▶ [Required work]
Output every line below exactly.

▶ [Given entries]
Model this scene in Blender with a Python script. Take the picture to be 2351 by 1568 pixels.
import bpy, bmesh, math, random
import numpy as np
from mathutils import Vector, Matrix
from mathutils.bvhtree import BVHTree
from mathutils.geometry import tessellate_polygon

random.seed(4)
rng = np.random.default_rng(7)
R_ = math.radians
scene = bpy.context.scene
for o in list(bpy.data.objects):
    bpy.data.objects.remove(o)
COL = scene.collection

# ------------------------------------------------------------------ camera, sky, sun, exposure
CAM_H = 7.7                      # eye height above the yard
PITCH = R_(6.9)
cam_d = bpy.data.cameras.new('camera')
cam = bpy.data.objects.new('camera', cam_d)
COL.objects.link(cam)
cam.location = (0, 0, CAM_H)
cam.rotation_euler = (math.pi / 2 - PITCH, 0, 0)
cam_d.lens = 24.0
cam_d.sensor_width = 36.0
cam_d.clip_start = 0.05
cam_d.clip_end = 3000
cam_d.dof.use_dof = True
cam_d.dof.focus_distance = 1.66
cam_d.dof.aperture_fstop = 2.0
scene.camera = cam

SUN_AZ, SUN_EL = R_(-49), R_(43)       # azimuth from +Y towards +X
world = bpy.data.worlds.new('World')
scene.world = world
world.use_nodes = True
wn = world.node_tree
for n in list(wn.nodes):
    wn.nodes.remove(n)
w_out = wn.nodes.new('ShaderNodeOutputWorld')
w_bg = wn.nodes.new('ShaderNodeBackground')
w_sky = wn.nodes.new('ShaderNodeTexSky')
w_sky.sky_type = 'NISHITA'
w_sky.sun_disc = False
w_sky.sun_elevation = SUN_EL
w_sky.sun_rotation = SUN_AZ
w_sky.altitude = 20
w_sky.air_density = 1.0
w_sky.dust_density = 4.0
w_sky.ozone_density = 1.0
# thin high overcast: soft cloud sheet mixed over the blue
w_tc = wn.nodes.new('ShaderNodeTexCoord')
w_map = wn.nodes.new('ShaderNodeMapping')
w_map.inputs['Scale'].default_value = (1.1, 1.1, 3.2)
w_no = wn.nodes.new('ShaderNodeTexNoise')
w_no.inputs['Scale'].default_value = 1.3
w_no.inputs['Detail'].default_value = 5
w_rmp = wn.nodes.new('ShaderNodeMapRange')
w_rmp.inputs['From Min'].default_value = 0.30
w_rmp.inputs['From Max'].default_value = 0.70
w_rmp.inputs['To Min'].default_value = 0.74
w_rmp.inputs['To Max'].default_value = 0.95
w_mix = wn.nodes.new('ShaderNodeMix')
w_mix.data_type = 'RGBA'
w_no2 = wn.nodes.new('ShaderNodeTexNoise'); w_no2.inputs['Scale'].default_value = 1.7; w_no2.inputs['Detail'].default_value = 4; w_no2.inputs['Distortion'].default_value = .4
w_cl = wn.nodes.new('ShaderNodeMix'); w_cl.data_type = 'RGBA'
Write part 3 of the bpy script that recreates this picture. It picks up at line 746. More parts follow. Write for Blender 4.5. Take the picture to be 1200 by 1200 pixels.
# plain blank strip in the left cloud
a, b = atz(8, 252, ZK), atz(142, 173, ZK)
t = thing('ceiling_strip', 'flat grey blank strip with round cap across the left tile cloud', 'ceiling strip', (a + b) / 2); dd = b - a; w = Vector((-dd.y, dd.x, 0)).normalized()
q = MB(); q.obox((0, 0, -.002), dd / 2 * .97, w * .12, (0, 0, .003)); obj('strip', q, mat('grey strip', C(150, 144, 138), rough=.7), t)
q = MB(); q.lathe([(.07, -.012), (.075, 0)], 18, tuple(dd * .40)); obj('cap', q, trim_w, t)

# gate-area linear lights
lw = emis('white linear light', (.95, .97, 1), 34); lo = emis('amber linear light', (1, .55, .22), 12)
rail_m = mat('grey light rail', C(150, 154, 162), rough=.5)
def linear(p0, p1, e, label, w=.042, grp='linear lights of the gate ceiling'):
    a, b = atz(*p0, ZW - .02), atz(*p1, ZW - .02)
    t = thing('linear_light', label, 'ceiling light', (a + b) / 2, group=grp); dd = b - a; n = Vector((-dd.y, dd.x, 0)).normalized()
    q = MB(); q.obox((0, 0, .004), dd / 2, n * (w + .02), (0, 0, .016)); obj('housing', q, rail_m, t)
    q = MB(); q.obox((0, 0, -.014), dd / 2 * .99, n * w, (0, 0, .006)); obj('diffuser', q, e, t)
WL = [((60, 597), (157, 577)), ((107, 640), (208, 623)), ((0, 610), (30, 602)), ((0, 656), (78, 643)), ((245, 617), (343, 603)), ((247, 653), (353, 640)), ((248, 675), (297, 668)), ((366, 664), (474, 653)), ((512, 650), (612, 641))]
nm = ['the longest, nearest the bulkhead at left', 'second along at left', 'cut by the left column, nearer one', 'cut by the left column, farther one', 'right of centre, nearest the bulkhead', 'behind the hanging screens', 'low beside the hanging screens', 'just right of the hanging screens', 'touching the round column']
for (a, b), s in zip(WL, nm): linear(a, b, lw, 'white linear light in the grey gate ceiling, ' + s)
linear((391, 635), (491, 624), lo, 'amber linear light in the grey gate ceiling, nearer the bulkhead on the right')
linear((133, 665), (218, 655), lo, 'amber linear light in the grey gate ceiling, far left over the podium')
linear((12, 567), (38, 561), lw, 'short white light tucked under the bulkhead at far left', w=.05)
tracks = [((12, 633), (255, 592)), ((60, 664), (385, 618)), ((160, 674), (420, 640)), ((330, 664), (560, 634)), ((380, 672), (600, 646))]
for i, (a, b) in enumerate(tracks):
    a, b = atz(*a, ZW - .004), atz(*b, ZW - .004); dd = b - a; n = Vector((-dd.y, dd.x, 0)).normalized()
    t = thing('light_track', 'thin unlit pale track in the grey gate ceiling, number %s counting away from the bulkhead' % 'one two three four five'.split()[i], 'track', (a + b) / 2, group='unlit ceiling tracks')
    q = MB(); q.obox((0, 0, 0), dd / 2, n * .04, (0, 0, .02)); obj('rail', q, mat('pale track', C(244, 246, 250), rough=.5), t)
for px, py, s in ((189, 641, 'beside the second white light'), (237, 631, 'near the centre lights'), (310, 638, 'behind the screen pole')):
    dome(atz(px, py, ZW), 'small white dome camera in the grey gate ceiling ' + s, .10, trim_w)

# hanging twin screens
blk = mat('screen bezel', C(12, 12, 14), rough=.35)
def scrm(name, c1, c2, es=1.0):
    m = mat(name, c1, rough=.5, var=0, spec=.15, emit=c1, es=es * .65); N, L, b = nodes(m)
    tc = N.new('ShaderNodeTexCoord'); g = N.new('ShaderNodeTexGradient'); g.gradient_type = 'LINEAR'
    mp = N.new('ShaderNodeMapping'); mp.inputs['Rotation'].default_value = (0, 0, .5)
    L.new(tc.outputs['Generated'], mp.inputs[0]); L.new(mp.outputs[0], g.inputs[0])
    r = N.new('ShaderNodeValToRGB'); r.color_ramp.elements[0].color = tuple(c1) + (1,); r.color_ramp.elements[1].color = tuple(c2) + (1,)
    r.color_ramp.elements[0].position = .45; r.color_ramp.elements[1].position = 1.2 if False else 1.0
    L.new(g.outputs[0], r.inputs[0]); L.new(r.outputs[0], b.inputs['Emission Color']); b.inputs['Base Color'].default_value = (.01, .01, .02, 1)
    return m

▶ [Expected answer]
Model this scene in Blender with a Python script. Take the picture to be 2351 by 1568 pixels.
import bpy, bmesh, math, random
import numpy as np
from mathutils import Vector, Matrix
from mathutils.bvhtree import BVHTree
from mathutils.geometry import tessellate_polygon

random.seed(4)
rng = np.random.default_rng(7)
R_ = math.radians
scene = bpy.context.scene
for o in list(bpy.data.objects):
    bpy.data.objects.remove(o)
COL = scene.collection

# ------------------------------------------------------------------ camera, sky, sun, exposure
CAM_H = 7.7                      # eye height above the yard
PITCH = R_(6.9)
cam_d = bpy.data.cameras.new('camera')
cam = bpy.data.objects.new('camera', cam_d)
COL.objects.link(cam)
cam.location = (0, 0, CAM_H)
cam.rotation_euler = (math.pi / 2 - PITCH, 0, 0)
cam_d.lens = 24.0
cam_d.sensor_width = 36.0
cam_d.clip_start = 0.05
cam_d.clip_end = 3000
cam_d.dof.use_dof = True
cam_d.dof.focus_distance = 1.66
cam_d.dof.aperture_fstop = 2.0
scene.camera = cam

SUN_AZ, SUN_EL = R_(-49), R_(43)       # azimuth from +Y towards +X
world = bpy.data.worlds.new('World')
scene.world = world
world.use_nodes = True
wn = world.node_tree
for n in list(wn.nodes):
    wn.nodes.remove(n)
w_out = wn.nodes.new('ShaderNodeOutputWorld')
w_bg = wn.nodes.new('ShaderNodeBackground')
w_sky = wn.nodes.new('ShaderNodeTexSky')
w_sky.sky_type = 'NISHITA'
w_sky.sun_disc = False
w_sky.sun_elevation = SUN_EL
w_sky.sun_rotation = SUN_AZ
w_sky.altitude = 20
w_sky.air_density = 1.0
w_sky.dust_density = 4.0
w_sky.ozone_density = 1.0
# thin high overcast: soft cloud sheet mixed over the blue
w_tc = wn.nodes.new('ShaderNodeTexCoord')
w_map = wn.nodes.new('ShaderNodeMapping')
w_map.inputs['Scale'].default_value = (1.1, 1.1, 3.2)
w_no = wn.nodes.new('ShaderNodeTexNoise')
w_no.inputs['Scale'].default_value = 1.3
w_no.inputs['Detail'].default_value = 5
w_rmp = wn.nodes.new('ShaderNodeMapRange')
w_rmp.inputs['From Min'].default_value = 0.30
w_rmp.inputs['From Max'].default_value = 0.70
w_rmp.inputs['To Min'].default_value = 0.74
w_rmp.inputs['To Max'].default_value = 0.95
w_mix = wn.nodes.new('ShaderNodeMix')
w_mix.data_type = 'RGBA'
w_no2 = wn.nodes.new('ShaderNodeTexNoise'); w_no2.inputs['Scale'].default_value = 1.7; w_no2.inputs['Detail'].default_value = 4; w_no2.inputs['Distortion'].default_value = .4
w_cl = wn.nodes.new('ShaderNodeMix'); w_cl.data_type = 'RGBA'
Write part 3 of the bpy script that recreates this picture. It picks up at line 746. More parts follow. Write for Blender 4.5. Take the picture to be 1200 by 1200 pixels.
# plain blank strip in the left cloud
a, b = atz(8, 252, ZK), atz(142, 173, ZK)
t = thing('ceiling_strip', 'flat grey blank strip with round cap across the left tile cloud', 'ceiling strip', (a + b) / 2); dd = b - a; w = Vector((-dd.y, dd.x, 0)).normalized()
q = MB(); q.obox((0, 0, -.002), dd / 2 * .97, w * .12, (0, 0, .003)); obj('strip', q, mat('grey strip', C(150, 144, 138), rough=.7), t)
q = MB(); q.lathe([(.07, -.012), (.075, 0)], 18, tuple(dd * .40)); obj('cap', q, trim_w, t)

# gate-area linear lights
lw = emis('white linear light', (.95, .97, 1), 34); lo = emis('amber linear light', (1, .55, .22), 12)
rail_m = mat('grey light rail', C(150, 154, 162), rough=.5)
def linear(p0, p1, e, label, w=.042, grp='linear lights of the gate ceiling'):
    a, b = atz(*p0, ZW - .02), atz(*p1, ZW - .02)
    t = thing('linear_light', label, 'ceiling light', (a + b) / 2, group=grp); dd = b - a; n = Vector((-dd.y, dd.x, 0)).normalized()
    q = MB(); q.obox((0, 0, .004), dd / 2, n * (w + .02), (0, 0, .016)); obj('housing', q, rail_m, t)
    q = MB(); q.obox((0, 0, -.014), dd / 2 * .99, n * w, (0, 0, .006)); obj('diffuser', q, e, t)
WL = [((60, 597), (157, 577)), ((107, 640), (208, 623)), ((0, 610), (30, 602)), ((0, 656), (78, 643)), ((245, 617), (343, 603)), ((247, 653), (353, 640)), ((248, 675), (297, 668)), ((366, 664), (474, 653)), ((512, 650), (612, 641))]
nm = ['the longest, nearest the bulkhead at left', 'second along at left', 'cut by the left column, nearer one', 'cut by the left column, farther one', 'right of centre, nearest the bulkhead', 'behind the hanging screens', 'low beside the hanging screens', 'just right of the hanging screens', 'touching the round column']
for (a, b), s in zip(WL, nm): linear(a, b, lw, 'white linear light in the grey gate ceiling, ' + s)
linear((391, 635), (491, 624), lo, 'amber linear light in the grey gate ceiling, nearer the bulkhead on the right')
linear((133, 665), (218, 655), lo, 'amber linear light in the grey gate ceiling, far left over the podium')
linear((12, 567), (38, 561), lw, 'short white light tucked under the bulkhead at far left', w=.05)
tracks = [((12, 633), (255, 592)), ((60, 664), (385, 618)), ((160, 674), (420, 640)), ((330, 664), (560, 634)), ((380, 672), (600, 646))]
for i, (a, b) in enumerate(tracks):
    a, b = atz(*a, ZW - .004), atz(*b, ZW - .004); dd = b - a; n = Vector((-dd.y, dd.x, 0)).normalized()
    t = thing('light_track', 'thin unlit pale track in the grey gate ceiling, number %s counting away from the bulkhead' % 'one two three four five'.split()[i], 'track', (a + b) / 2, group='unlit ceiling tracks')
    q = MB(); q.obox((0, 0, 0), dd / 2, n * .04, (0, 0, .02)); obj('rail', q, mat('pale track', C(244, 246, 250), rough=.5), t)
for px, py, s in ((189, 641, 'beside the second white light'), (237, 631, 'near the centre lights'), (310, 638, 'behind the screen pole')):
    dome(atz(px, py, ZW), 'small white dome camera in the grey gate ceiling ' + s, .10, trim_w)

# hanging twin screens
blk = mat('screen bezel', C(12, 12, 14), rough=.35)
def scrm(name, c1, c2, es=1.0):
    m = mat(name, c1, rough=.5, var=0, spec=.15, emit=c1, es=es * .65); N, L, b = nodes(m)
    tc = N.new('ShaderNodeTexCoord'); g = N.new('ShaderNodeTexGradient'); g.gradient_type = 'LINEAR'
    mp = N.new('ShaderNodeMapping'); mp.inputs['Rotation'].default_value = (0, 0, .5)
    L.new(tc.outputs['Generated'], mp.inputs[0]); L.new(mp.outputs[0], g.inputs[0])
    r = N.new('ShaderNodeValToRGB'); r.color_ramp.elements[0].color = tuple(c1) + (1,); r.color_ramp.elements[1].color = tuple(c2) + (1,)
    r.color_ramp.elements[0].position = .45; r.color_ramp.elements[1].position = 1.2 if False else 1.0
    L.new(g.outputs[0], r.inputs[0]); L.new(r.outputs[0], b.inputs['Emission Color']); b.inputs['Base Color'].default_value = (.01, .01, .02, 1)
    return m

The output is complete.